↑クライミング上達法 リードの練習はボルダリングでもできるについて語った動画です。基本的には音声ですので、聞き流してください。
リードクライミングをされている方もいらっしゃると思います。
全国にはたぶん400軒かそれ以上はクライミングジムがあると思うのですが、その9割くらいはボルダリング専用ジムです。
リードが練習できるジムというのは相当少ないです。それは、工場、店舗、倉庫などを改造してボルダリングジムの建設をするわけですが、高さ8メートル以上の建物というのはとても少ないです。そういう建築物の制限があるので、リードができるクライミングジムというのはとても少ないのが現状です。
リードの練習ができる施設が少ないからといって、悲観すべきではありません。リードクライミングの強化はボルダリングジムで十分できるからです。
私は、鹿児島の鴨池というところでクライミングをしておりました。高さ12メートルのリード用の壁が陸上競技場の脇にあります。横幅は5~6メートル程度です。一時期は毎日のようにそこで練習しておりました。
5.9から5.11b程度までは順調に伸びておりましたが、そこからなかなか上達しませんでした。それは、この施設の練習では練習強度が根本的に足りないからだと気づきました。
リードの練習をする場合に、ネックになるのは時間的なロスです。
ロープを出す時間、ハーネスを履く時間、他の人をビレーしてあげる時間。など練習以外の無駄な時間が結構多いことに気づきます。私が使っていた鴨池ではクィックドローを設置、回収する時間も必要でした。
逆にボルダリングでは、シューズを履いて、チョークバッグをつければ準備OKです。そこからガチで練習にいくとケガするので、ウォームアップやストレッチ等をすると思いますが、それらの準備体操はリードでも同じくやりますから条件は一緒です。ボルダリングでは、ビレーをする時間がないので、その分だけ多く自分の練習に当てられます。
ボルダリングの練習をすると、リードよりも難しいムーヴをたくさんこなすことができます。ムーヴの解決能力がリードの練習より格段に上がります。
私は、大分県の本匠という岩場でリードをやっていたのですが、そこでは15m前後の長さのルートが多かったです。
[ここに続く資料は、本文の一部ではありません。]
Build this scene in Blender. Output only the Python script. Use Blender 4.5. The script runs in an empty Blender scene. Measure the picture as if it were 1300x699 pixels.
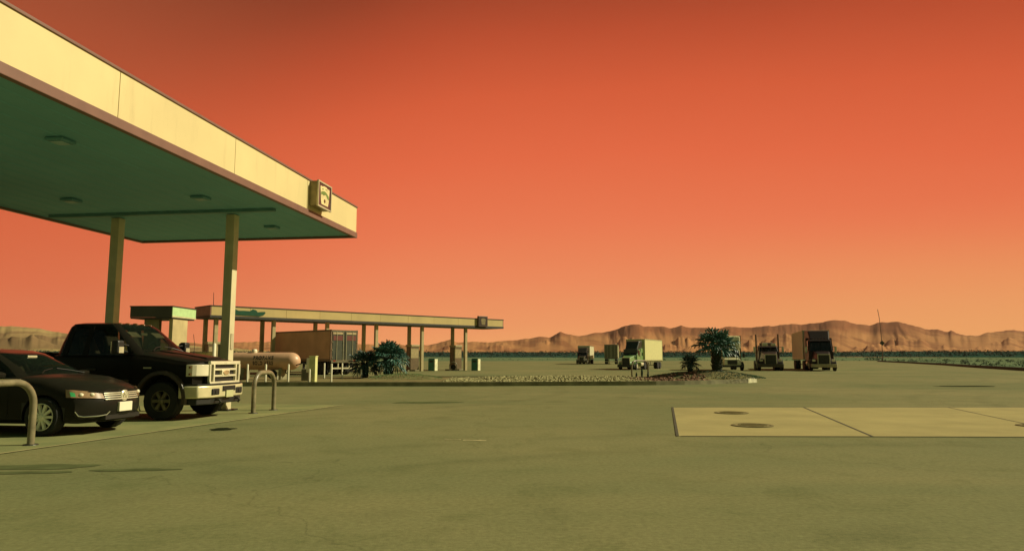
import bpy, bmesh, math, random
from mathutils import Vector, Matrix, noise as mnoise
R = math.radians
random.seed(7)
scene = bpy.context.scene
COL = scene.collection

# ------------------------------------------------------------------ materials
MATS = {}
def mat(name, rgb, rough=.6, metal=0., var=.12, vscale=3., bump=0., bscale=40., coat=0., spec=.5, rgb2=None, dirt=0.):
    if name in MATS: return MATS[name]
    m = bpy.data.materials.new(name); m.use_nodes = True
    nt = m.node_tree; N = nt.nodes; L = nt.links
    b = N['Principled BSDF']
    b.inputs['Roughness'].default_value = rough
    b.inputs['Metallic'].default_value = metal
    b.inputs['Specular IOR Level'].default_value = spec
    b.inputs['Coat Weight'].default_value = coat
    b.inputs['Coat Roughness'].default_value = .08
    tc = N.new('ShaderNodeTexCoord')
    n1 = N.new('ShaderNodeTexNoise'); n1.inputs['Scale'].default_value = vscale; n1.inputs['Detail'].default_value = 6
    L.new(tc.outputs['Object'], n1.inputs['Vector'])
    mx = N.new('ShaderNodeMix'); mx.data_type = 'RGBA'
    c2 = rgb2 or tuple(max(0, c*(1-var*2)) for c in rgb)
    c1 = rgb if rgb2 else tuple(min(1, c*(1+var)) for c in rgb)
    mx.inputs['A'].default_value = (*c2, 1); mx.inputs['B'].default_value = (*c1, 1)
    mr = N.new('ShaderNodeMapRange'); mr.inputs['From Min'].default_value = .32; mr.inputs['From Max'].default_value = .68
    L.new(n1.outputs['Fac'], mr.inputs['Value']); L.new(mr.outputs['Result'], mx.inputs['Factor'])
    last = mx.outputs['Result']
    if dirt:
        n3 = N.new('ShaderNodeTexNoise'); n3.inputs['Scale'].default_value = 1.3; n3.inputs['Detail'].default_value = 8; n3.inputs['Roughness'].default_value = .7
        mp = N.new('ShaderNodeMapping'); mp.inputs['Scale'].default_value = (3, 3, .35)
        L.new(tc.outputs['Object'], mp.inputs['Vector']); L.new(mp.outputs['Vector'], n3.inputs['Vector'])
        r3 = N.new('ShaderNodeMapRange'); r3.inputs['From Min'].default_value = .55; r3.inputs['From Max'].default_value = .75; r3.inputs['To Max'].default_value = dirt
        L.new(n3.outputs['Fac'], r3.inputs['Value'])
        m3 = N.new('ShaderNodeMix'); m3.data_type = 'RGBA'; m3.inputs['B'].default_value = (rgb[0]*.35, rgb[1]*.32, rgb[2]*.28, 1)
        L.new(r3.outputs['Result'], m3.inputs['Factor']); L.new(last, m3.inputs['A']); last = m3.outputs['Result']
    L.new(last, b.inputs['Base Color'])
    if bump:
        n2 = N.new('ShaderNodeTexNoise'); n2.inputs['Scale'].default_value = bscale; n2.inputs['Detail'].default_value = 4
        L.new(tc.outputs['Object'], n2.inputs['Vector'])
        bp = N.new('ShaderNodeBump'); bp.inputs['Strength'].default_value = bump; bp.inputs['Distance'].default_value = .02
        L.new(n2.outputs['Fac'], bp.inputs['Height']); L.new(bp.outputs['Normal'], b.inputs['Normal'])
    MATS[name] = m
    return m

# ------------------------------------------------------------------ mesh builder
class MB:
    def __init__(s): s.v = []; s.f = []
    def add(s, vs, fs, M=None):
        k = len(s.v)
        s.v += [tuple(M @ Vector(p)) if M else tuple(p) for p in vs]
        s.f += [tuple(i+k for i in f) for f in fs]
        return s
    def box(s, x0, x1, y0, y1, z0, z1, M=None):
        vs = [(x, y, z) for x in (x0, x1) for y in (y0, y1) for z in (z0, z1)]
        fs = [(0,1,3,2),(4,6,7,5),(0,4,5,1),(2,3,7,6),(0,2,6,4),(1,5,7,3)]
        return s.add(vs, fs, M)
    def hexa(s, b, t, M=None):        # b, t: four corner points each, counter-clockwise seen from above
        return s.add(list(b)+list(t), [(3,2,1,0),(4,5,6,7),(0,1,5,4),(1,2,6,5),(2,3,7,6),(3,0,4,7)], M)
    def prism(s, poly, a0, a1, axis='y', M=None):
        n = len(poly)
        def P(u, w, a): return (u, a, w) if axis == 'y' else ((a, u, w) if axis == 'x' else (u, w, a))
        vs = [P(u, w, a0) for u, w in poly] + [P(u, w, a1) for u, w in poly]
        fs = [tuple(range(n))[::-1], tuple(range(n, 2*n))] + [(i, (i+1) % n, (i+1) % n+n, i+n) for i in range(n)]
        return s.add(vs, fs, M)
    def cyl(s, p0, p1, r0, r1=None, n=16, caps=True, M=None):
        r1 = r0 if r1 is None else r1
        p0, p1 = Vector(p0), Vector(p1); d = (p1-p0).normalized()
        a = d.orthogonal().normalized(); b = d.cross(a)
        vs = []
        for p, r in ((p0, r0), (p1, r1)):
            for i in range(n):
                t = 2*math.pi*i/n; vs.append(p+(a*math.cos(t)+b*math.sin(t))*r)
        fs = [(i, (i+1) % n, (i+1) % n+n, i+n) for i in range(n)]
        if caps: fs += [tuple(range(n))[::-1], tuple(range(n, 2*n))]
        return s.add(vs, fs, M)
    def tube(s, pts, r, n=10, M=None):
        pts = [Vector(p) for p in pts]; vs = []; fs = []
        rr = r if isinstance(r, (list, tuple)) else [r]*len(pts)
        a = None
        for i, p in enumerate(pts):
            d = (pts[min(i+1, len(pts)-1)]-pts[max(i-1, 0)]).normalized()
            if a is None: a = d.orthogonal().normalized()
            a = (a-d*a.dot(d)).normalized(); b = d.cross(a)
            for k in range(n):
                t = 2*math.pi*k/n; vs.append(p+(a*math.cos(t)+b*math.sin(t))*rr[i])
        for i in range(len(pts)-1):
            fs += [(i*n+k, i*n+(k+1) % n, (i+1)*n+(k+1) % n, (i+1)*n+k) for k in range(n)]
        fs += [tuple(range(n))[::-1], tuple(range((len(pts)-1)*n, len(pts)*n))]
        return s.add(vs, fs, M)
    def lathe(s, prof, n=24, axis='y', c=(0,0,0), M=None, caps=True):
        vs = []; fs = []
        for r, h in prof:
            for k in range(n):
                t = 2*math.pi*k/n; u, w = r*math.cos(t), r*math.sin(t)
                p = (u, h, w) if axis == 'y' else ((u, w, h) if axis == 'z' else (h, u, w))
                vs.append((p[0]+c[0], p[1]+c[1], p[2]+c[2]))
        m = len(prof)
        for i in range(m-1):
            fs += [(i*n+k, i*n+(k+1) % n, (i+1)*n+(k+1) % n, (i+1)*n+k) for k in range(n)]
        if caps and prof[0][0] > 1e-6: fs.append(tuple(range(n)))
        if caps and prof[-1][0] > 1e-6: fs.append(tuple(range((m-1)*n, m*n))[::-1])
        return s.add(vs, fs, M)
    def sphere(s, c, rx, ry=None, rz=None, n=14, M=None):
        ry = ry or rx; rz = rz or rx; m = n//2
        vs = []; fs = []
        for i in range(m+1):
            a = math.pi*i/m
            for k in range(n):
                t = 2*math.pi*k/n
                vs.append((c[0]+rx*math.sin(a)*math.cos(t), c[1]+ry*math.sin(a)*math.sin(t), c[2]+rz*math.cos(a)))
        for i in range(m):
            fs += [(i*n+k, (i+1)*n+k, (i+1)*n+(k+1) % n, i*n+(k+1) % n) for k in range(n)]
        return s.add(vs, fs, M)
    def mesh(s, name, m=None, smooth=None, mats=None, fm=None):
        me = bpy.data.meshes.new(name); me.from_pydata(s.v, [], s.f)
        bm = bmesh.new(); bm.from_mesh(me)
        bmesh.ops.remove_doubles(bm, verts=bm.verts, dist=1e-5)
        bmesh.ops.dissolve_degenerate(bm, edges=bm.edges, dist=1e-6)
        bmesh.ops.recalc_face_normals(bm, faces=bm.faces)
        bm.to_mesh(me); bm.free()
        if m: me.materials.append(m)
        if smooth:
            for p in me.polygons: p.use_smooth = True
            me.set_sharp_from_angle(angle=R(smooth))
        return me
    def build(s, name, m, parent=None, smooth=None, bevel=0, loc=None, rz=None, raw=False):
        if raw:
            me = bpy.data.meshes.new(name); me.from_pydata(s.v, [], s.f); me.materials.append(m)
        else: me = s.mesh(name, m, smooth)
        o = link(name, me, parent)
        if loc: o.location = loc
        if rz is not None: o.rotation_euler.z = rz
        if bevel:
            b = o.modifiers.new('edge', 'BEVEL'); b.width = bevel; b.segments = 2; b.limit_method = 'ANGLE'; b.angle_limit = R(40)
        return o

def link(name, data, parent=None):
    o = bpy.data.objects.new(name, data); COL.objects.link(o)
    if parent: o.parent = parent
    return o
def tag(o, label=None, cat=None, group=None, kind=None):
    if label: o['label'] = label
    if cat: o['category'] = cat
    if group: o['group'] = group
    if kind: o['kind'] = kind
    return o
def thing(name, label, cat, loc=(0,0,0), rz=0., group=None):
    o = link(name, None); o.location = loc; o.rotation_euler.z = rz; o.empty_display_size = .2
    return tag(o, label, cat, group)
def dup(o, parent=None, deep=True):
    c = o.copy(); COL.objects.link(c); c.parent = parent
    if deep:
        for ch in list(o.children): dup(ch, c)
    return c
def text_mesh(s, size, depth=.01, bold=0.):
    cu = bpy.data.curves.new('lettering', 'FONT'); cu.body = s; cu.size = size; cu.extrude = depth; cu.offset = bold
    cu.space_character = 1.2; cu.align_x = 'CENTER'; cu.align_y = 'CENTER'
    o = bpy.data.objects.new('lettering_source', cu); COL.objects.link(o)
    dg = bpy.context.evaluated_depsgraph_get()
    me = bpy.data.meshes.new_from_object(o.evaluated_get(dg)); bpy.data.objects.remove(o); me.name = 'lettering'
    return me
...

ヨーロッパなど海外だと40m、50mなど長大なスケールのルートがたくさんあるらしい(友人談)のですが、日本だと30mでかなり長いルートという認識です。
15mのルートだと単純計算して、ボルダリング5mの課題3本分ということになります。
ボルダリング3本分の体力を養う練習をすれば、リードと同じ練習ができるわけです。ボルダリングの練習を日々やっておけば、ムーヴの解決能力は十分備わっているので、あとはスタミナだけ強化すれば問題ないことになります。
ボルダリングジムでできるスタミナ強化の方法は、「長モノ」と呼ばれる壁を上下、左右に長いものだと100手以上ある長大な課題を設定する場合があります。しかし、長モノ課題は1枚の壁を長時間占領するので、他のお客様に迷惑をかけることになります。長モノ禁止というジムもあると聞きます。
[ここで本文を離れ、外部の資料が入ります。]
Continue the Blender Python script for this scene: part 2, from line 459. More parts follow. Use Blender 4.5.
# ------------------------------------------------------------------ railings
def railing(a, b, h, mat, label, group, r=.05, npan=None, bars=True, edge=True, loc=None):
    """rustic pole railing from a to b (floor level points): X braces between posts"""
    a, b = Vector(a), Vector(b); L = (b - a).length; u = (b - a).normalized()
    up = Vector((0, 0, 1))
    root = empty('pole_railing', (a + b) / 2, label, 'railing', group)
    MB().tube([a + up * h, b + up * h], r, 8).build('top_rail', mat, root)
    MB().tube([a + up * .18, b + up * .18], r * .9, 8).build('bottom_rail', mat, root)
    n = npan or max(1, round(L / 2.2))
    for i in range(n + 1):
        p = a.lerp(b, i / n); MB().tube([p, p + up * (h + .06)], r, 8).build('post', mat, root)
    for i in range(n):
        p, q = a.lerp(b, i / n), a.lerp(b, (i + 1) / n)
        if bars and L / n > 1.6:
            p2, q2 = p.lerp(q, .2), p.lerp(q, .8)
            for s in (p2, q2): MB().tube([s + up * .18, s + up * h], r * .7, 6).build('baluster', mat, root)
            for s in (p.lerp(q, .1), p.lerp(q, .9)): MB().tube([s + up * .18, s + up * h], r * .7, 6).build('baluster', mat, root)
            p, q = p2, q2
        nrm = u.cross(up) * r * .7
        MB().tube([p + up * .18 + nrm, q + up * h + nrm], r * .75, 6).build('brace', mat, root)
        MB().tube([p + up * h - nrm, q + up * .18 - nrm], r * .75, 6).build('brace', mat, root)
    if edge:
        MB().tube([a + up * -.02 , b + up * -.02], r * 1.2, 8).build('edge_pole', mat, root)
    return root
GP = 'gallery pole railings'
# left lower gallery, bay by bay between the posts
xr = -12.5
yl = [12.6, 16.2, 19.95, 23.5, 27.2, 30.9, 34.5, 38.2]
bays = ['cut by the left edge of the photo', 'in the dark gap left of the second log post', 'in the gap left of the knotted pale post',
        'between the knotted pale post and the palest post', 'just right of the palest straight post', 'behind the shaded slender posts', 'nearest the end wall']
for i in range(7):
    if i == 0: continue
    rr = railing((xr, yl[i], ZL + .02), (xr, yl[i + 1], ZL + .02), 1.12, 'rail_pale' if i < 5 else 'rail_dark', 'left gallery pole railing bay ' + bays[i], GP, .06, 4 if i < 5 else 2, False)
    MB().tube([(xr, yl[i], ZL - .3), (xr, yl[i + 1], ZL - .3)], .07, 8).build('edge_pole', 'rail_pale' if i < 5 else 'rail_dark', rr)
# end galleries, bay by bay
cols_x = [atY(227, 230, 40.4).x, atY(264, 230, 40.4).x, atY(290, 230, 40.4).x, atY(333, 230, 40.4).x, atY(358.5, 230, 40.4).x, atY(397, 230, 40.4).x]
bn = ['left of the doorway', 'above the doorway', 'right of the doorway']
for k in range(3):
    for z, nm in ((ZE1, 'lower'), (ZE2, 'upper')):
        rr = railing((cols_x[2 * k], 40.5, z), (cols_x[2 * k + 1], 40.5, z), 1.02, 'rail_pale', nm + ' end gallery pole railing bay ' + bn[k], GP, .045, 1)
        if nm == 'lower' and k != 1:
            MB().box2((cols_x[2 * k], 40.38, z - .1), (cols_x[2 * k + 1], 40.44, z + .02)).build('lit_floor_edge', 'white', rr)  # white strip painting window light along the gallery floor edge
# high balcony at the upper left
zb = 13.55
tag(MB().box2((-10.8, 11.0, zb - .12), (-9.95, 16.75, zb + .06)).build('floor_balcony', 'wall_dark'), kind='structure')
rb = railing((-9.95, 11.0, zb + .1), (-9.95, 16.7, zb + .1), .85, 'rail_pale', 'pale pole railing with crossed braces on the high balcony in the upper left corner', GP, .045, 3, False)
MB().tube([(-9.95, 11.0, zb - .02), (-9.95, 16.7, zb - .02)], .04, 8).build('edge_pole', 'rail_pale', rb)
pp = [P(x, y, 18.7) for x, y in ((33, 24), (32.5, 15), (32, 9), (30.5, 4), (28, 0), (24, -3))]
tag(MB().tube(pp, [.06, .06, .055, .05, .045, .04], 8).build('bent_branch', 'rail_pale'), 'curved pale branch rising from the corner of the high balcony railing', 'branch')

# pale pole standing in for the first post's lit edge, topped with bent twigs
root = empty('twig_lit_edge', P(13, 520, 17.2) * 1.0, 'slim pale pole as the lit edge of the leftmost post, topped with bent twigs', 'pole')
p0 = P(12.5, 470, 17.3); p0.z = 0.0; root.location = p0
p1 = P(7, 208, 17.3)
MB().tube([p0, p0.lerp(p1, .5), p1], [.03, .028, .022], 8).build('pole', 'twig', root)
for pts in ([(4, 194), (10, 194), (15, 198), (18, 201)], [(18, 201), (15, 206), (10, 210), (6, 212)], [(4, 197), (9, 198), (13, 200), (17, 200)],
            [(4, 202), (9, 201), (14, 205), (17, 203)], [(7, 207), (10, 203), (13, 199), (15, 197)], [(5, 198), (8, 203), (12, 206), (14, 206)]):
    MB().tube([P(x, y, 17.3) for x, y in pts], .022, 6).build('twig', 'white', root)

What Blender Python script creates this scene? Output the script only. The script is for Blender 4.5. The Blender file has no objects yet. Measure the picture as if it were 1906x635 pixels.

私がおすすめするスタミナ強化トレーニング法としては、登った課題を下っていくトレーニングです。例えば、スムーズに登れる5級課題があったとして、まずその5級課題を登ります。ゴールのホールドに両手で保持できたら、今度はクライムダウンします。登ったときとは反対で、保持しながら下らないといけないので、同じ5級課題よりも難しく感じると思います。
一般論として、クライムダウンの方が登るより難しいと言われます。登りは最悪勢いで登れますが、下りは勢いがつきすぎると保持できなくて落ちてしまいます。しっかり片手で保持しないと下れないので、基本的にクライムダウンはとてもよい練習になります。
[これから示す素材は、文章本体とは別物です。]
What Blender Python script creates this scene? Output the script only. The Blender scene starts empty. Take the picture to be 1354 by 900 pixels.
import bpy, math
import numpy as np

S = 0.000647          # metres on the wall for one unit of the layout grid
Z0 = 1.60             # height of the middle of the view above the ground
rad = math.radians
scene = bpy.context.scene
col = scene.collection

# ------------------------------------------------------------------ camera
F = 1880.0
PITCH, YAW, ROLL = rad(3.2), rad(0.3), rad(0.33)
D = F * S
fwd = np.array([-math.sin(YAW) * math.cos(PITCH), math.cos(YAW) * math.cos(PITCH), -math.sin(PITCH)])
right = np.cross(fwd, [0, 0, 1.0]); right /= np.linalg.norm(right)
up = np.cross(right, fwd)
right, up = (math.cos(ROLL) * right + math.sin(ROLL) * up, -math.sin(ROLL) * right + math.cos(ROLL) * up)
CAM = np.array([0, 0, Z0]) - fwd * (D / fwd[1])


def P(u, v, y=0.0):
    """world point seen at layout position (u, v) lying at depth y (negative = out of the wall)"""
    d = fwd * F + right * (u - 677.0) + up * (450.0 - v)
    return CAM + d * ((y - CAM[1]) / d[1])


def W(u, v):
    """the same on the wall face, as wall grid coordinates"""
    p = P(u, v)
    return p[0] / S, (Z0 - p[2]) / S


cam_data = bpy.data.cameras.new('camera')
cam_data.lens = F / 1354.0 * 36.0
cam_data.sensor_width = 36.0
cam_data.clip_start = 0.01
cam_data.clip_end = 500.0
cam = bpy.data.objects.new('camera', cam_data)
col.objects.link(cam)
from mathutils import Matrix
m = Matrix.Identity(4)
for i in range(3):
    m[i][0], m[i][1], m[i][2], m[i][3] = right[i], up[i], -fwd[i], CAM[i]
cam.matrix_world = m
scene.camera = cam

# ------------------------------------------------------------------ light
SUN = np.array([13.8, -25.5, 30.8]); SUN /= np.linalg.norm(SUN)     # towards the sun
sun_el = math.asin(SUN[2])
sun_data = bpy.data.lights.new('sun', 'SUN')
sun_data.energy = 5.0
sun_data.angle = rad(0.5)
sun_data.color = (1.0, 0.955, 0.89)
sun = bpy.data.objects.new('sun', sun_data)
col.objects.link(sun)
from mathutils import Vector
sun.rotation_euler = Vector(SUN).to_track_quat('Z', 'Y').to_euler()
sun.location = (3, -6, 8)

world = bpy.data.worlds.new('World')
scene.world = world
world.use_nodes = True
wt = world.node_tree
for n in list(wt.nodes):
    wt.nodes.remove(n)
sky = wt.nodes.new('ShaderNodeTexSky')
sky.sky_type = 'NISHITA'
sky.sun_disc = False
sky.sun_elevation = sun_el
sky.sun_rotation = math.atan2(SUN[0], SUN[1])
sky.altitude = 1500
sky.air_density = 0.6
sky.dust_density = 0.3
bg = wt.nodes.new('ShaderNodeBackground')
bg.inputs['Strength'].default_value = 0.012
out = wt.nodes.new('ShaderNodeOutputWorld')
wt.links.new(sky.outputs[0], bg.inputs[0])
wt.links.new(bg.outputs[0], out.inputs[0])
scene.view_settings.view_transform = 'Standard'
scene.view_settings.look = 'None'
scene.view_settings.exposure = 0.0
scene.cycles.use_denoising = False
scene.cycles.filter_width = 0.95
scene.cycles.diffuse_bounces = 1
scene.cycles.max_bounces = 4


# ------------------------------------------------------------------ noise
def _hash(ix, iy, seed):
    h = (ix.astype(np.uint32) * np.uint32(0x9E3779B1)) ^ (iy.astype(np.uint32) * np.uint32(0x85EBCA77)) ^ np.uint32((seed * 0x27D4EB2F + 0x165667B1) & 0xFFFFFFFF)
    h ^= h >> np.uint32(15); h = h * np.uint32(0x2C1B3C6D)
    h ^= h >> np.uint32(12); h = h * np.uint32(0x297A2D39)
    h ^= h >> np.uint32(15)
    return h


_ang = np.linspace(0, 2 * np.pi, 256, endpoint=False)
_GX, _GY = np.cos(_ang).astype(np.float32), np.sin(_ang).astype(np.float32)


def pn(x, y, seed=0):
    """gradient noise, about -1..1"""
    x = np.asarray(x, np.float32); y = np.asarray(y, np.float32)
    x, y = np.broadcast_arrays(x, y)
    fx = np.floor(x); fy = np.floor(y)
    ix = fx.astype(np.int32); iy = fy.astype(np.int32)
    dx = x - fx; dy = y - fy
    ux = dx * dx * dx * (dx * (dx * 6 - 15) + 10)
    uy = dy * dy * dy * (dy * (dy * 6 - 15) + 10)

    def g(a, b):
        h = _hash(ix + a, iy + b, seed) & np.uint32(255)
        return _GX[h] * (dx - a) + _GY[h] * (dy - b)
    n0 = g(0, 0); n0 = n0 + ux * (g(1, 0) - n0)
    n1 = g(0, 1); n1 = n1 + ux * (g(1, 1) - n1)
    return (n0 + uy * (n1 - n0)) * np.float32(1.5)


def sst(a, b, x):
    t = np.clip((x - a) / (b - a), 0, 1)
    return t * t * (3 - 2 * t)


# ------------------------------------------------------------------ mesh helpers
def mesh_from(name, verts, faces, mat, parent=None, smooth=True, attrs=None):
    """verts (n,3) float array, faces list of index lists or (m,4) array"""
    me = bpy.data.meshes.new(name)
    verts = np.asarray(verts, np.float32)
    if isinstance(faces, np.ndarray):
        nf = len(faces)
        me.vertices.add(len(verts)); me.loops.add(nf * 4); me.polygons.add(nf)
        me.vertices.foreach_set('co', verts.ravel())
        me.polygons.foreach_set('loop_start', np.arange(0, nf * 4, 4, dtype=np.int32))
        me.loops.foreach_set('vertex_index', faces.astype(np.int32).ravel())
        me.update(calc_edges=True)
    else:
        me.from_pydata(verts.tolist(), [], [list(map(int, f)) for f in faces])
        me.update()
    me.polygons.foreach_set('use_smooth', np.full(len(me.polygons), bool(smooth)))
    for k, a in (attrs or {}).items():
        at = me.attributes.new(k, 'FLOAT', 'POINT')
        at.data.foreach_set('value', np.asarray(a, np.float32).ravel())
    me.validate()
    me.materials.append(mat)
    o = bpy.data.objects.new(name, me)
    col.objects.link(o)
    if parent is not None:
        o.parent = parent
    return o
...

あと、スローモーションで登るという方法です。例えば、1手1秒で登れるところを1手10秒数えながら、わざとスローモーションで登るというものです。傾斜が130度、140度くらいあるとなおさらよいです。完全に片手でロックして登らないと落ちてしまいます。猛烈にパンぷすると思います。
慣れてきたら登り下りの往復とスローモーションの合体技です。パンプするのでおススメです。長モノと違って、壁の横方向にはいかないので、他のお客様に迷惑になりにくくよいリードのトレーニングになると思います。ただ、他のお客さんが何も知らずに見るとたぶん変な顔をされるとは思いますけど。その辺の痛い視線は気にせず練習してください。
そういうことで、リードの練習はボルダリングジムでできますし、リードの練習ばかりやりすぎて完全にプラトーにハマっている人も結構見受けられます。ぜひそういう方もボルダリングジムで一度練習されてみてはと思います。